MIT researchers have developed a new compact, lightweight design for a 1-megawatt electrical motor that “could open the door to electrifying much larger aircraft,” reports Ed Gent for IEEE Spectrum. “The majority of CO₂ is produced by twin and single-aisle aircraft which require large amounts of power and onboard energy, thus megawatt-class electrical machines are needed to power commercial airliners,” says Prof. Zoltán Spakovszky. “Realizing such machines at 1 MW is a key stepping stone to larger machines and power levels.”

Darby Dunn ’08 speaks with CNBC reporter Catherine Clifford about her journey from building rockets for SpaceX to working on making fusion energy a reality at Commonwealth Fusion Systems (CFS). “For me, it really came down to wanting to use my energy to clean up the planet instead of get off it,” says Dunn. “So that was the huge shift for me to come to CFS.” 

Commonwealth Fusion Systems, MIT’s Plasma Science and Fusion Center and others are working to build SPARC, a prototype device that aims to extract net energy from plasma and generate fusion power, reports Philip Ball for Scientific American. “SPARC will be a midsize tokamak in which the plasma is tightly confined by very intense magnetic fields produced by new high-temperature superconducting magnets developed at MIT and unveiled in 2021.”  

Boston Globe reporter Hiawatha Bray highlights a number of MIT startups that are focused on tackling climate change. “Boston has long been a center of clean energy, driven by innovations spinning out of the Massachusetts Institute of Technology and other universities,” writes Bray.

Professor Yet-Ming Chiang of the Department of Materials Science and Engineering (DMSE) talks to NOVA’s Miles O’Brien about his research aimed at closing gaps in renewable energy availability when there’s no sun or wind. Through their company, Form Energy, Chiang and William Woodford PhD ’13 have developed iron-air batteries that can store electricity for up to 100 hours. “This is something that just a few years ago was considered impossible,” Chiang explains.
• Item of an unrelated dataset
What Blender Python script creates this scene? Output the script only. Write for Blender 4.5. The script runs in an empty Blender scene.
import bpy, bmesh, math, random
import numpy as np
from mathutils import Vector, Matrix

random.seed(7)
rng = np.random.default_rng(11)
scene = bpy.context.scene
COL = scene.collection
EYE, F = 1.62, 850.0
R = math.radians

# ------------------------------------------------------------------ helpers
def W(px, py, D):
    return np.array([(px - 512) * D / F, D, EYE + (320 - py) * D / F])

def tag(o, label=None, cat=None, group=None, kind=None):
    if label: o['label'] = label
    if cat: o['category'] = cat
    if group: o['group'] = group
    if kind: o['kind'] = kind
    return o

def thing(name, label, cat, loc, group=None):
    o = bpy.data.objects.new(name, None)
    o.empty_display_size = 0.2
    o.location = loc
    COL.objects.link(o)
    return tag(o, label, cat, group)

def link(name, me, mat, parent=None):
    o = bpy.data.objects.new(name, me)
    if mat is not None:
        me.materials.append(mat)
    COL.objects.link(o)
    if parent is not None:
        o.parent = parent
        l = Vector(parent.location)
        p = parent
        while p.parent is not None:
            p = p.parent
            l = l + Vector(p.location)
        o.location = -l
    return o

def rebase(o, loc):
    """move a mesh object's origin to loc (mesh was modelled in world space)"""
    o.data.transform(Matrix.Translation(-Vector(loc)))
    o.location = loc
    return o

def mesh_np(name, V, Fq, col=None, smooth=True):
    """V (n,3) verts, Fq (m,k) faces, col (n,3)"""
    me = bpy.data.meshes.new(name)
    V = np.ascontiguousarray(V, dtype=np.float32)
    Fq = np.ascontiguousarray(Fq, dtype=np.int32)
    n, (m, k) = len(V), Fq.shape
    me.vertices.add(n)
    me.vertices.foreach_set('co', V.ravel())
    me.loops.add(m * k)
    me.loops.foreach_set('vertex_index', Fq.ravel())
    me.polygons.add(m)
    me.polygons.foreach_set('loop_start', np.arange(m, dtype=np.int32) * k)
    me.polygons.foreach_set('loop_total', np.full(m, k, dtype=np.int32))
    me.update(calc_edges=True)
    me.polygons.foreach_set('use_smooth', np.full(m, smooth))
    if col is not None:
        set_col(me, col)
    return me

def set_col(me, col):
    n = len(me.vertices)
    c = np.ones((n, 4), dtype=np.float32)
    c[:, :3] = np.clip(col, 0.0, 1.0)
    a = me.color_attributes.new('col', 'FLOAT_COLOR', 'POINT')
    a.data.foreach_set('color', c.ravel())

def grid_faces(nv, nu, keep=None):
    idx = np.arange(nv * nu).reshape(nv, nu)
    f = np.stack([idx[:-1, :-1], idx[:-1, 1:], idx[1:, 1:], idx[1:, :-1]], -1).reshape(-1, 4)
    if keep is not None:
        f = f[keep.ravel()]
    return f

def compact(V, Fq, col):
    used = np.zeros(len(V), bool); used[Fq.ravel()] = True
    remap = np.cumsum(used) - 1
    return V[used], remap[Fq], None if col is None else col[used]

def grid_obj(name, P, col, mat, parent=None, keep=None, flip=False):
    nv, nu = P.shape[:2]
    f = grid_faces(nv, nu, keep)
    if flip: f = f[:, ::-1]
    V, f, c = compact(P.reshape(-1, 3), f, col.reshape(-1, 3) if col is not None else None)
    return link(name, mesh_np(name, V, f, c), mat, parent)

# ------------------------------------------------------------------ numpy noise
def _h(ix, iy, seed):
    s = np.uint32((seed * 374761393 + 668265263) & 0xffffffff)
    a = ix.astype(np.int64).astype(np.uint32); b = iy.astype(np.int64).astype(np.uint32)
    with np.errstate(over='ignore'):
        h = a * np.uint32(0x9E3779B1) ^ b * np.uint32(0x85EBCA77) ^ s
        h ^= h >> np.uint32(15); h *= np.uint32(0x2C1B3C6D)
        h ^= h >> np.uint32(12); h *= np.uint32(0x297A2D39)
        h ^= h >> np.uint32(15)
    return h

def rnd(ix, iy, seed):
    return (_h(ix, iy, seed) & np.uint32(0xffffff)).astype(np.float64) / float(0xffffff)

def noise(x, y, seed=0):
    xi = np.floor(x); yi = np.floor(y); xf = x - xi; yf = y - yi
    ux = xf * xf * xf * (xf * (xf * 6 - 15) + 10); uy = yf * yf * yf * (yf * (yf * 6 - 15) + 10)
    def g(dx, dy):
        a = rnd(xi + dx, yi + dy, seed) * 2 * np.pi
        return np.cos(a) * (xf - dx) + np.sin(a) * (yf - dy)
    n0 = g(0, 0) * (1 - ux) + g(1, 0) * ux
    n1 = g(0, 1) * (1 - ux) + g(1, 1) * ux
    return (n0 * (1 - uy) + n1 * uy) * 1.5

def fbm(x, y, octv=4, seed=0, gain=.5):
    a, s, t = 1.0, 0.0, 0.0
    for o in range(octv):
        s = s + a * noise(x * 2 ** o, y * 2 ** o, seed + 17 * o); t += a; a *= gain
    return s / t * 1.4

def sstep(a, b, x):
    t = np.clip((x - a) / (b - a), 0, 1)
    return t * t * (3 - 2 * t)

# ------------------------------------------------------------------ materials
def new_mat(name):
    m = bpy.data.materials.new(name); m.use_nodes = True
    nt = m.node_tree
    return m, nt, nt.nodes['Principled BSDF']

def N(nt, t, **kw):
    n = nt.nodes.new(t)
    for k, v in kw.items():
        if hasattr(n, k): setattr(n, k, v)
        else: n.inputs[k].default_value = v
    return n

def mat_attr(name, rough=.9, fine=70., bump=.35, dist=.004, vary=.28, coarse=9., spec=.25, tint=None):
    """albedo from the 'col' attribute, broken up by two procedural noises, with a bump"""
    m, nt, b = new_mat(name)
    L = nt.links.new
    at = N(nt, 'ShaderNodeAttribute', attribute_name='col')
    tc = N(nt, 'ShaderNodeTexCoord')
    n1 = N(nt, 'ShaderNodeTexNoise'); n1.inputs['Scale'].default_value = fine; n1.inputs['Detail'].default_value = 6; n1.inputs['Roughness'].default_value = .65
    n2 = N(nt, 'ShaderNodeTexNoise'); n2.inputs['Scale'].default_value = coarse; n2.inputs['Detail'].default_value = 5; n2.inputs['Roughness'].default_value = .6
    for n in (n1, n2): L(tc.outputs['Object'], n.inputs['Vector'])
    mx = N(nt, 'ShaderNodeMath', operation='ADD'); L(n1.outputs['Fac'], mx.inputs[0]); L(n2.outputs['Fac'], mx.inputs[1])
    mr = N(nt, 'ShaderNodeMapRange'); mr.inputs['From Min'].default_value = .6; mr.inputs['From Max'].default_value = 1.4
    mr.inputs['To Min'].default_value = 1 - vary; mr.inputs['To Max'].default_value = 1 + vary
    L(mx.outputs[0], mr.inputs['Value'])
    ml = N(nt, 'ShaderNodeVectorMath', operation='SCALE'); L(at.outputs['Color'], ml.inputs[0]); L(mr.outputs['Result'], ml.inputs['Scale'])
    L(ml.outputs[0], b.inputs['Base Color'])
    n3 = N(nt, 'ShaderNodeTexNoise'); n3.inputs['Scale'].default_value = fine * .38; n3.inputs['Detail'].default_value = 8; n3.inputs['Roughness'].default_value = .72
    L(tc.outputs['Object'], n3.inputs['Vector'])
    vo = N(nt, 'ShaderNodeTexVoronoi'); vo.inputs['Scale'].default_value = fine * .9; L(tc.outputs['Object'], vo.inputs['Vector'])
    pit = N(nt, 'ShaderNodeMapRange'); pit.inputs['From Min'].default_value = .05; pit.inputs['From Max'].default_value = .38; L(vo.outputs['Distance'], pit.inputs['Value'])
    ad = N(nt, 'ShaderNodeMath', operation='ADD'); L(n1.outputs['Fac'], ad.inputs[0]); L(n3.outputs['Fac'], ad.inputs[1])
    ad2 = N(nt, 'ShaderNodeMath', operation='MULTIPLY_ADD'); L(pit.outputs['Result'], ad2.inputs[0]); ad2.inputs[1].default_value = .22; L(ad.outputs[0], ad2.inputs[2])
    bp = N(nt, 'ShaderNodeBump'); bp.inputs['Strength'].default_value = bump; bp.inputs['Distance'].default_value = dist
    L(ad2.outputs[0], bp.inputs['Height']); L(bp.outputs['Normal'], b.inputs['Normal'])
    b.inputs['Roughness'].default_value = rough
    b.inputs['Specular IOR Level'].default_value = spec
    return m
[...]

Writing for Scientific American, John Fialka spotlights Form Energy, an MIT spinout designing an iron-air battery that “could help decarbonize the nation’s power sector more cheaply than lithium-ion storage systems.” Fialka explains that “unlike current lithium-ion batteries that require expensive materials mostly from other countries such as lithium, cobalt, nickel and graphite, the proposed battery stores electricity using widely available iron metal.” 

Writing for The Boston Globe, Prof. Emeritus Ernest Moniz writes that the National Ignition Facility’s fusion energy advancement “is exciting because when the journey from science demonstration to a commercially viable power plant is completed, the electricity grid will be revolutionized.” Moniz continues, “To meet widely accepted climate objectives, we must double the clock speed of the clean energy innovation process.”
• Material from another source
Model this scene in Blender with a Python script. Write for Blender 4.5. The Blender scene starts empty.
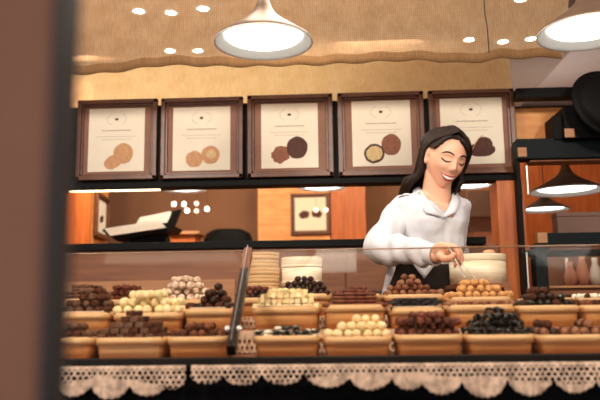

Forbes has named Commonwealth Fusion Systems one of the biggest tech innovations and breakthroughs of 2022, reports Bernard Marr. “Commonwealth Fusion Systems is now working with MIT’s Plasma Science and Fusion Center on plans to build a factory that can mass-produce components for the first commercial fusion reactors,” writes Marr.
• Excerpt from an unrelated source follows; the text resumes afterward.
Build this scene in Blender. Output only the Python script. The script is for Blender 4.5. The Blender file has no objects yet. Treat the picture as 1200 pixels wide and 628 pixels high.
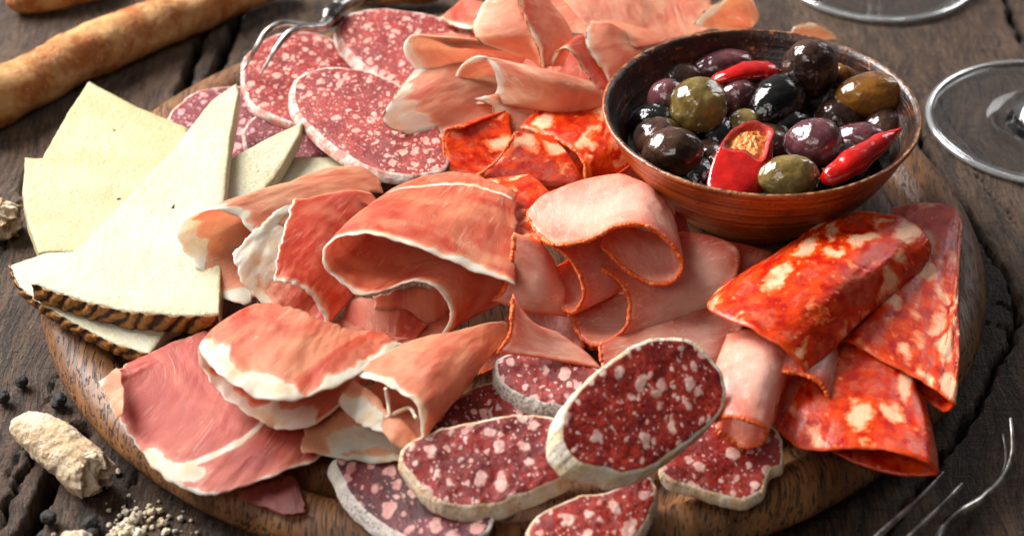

Prof. Dennis Whyte, director of the Plasma Science and Fusion Center, speaks with NPR host Rob Schmitz about fusion energy and its impact on climate and energy sustainability. “So in fusion, what you're doing is literally fusing or pushing together these hydrogen atoms,” explains Whyte. “They turn into helium. This is what happens in our sun as well, too. And when that happens, that can release large amounts of net energy.”

Prof. Dennis Whyte, director of MIT’s Plasma Science and Fusion Center, discusses the significance of nuclear fusion energy with Boston Globe reporter David Abel following news that an advance had been made in the development of nuclear fusion. “It’s very exciting, but we’re not all the way there,” Whyte said. “I will be really excited when we put the first watts on the grid.”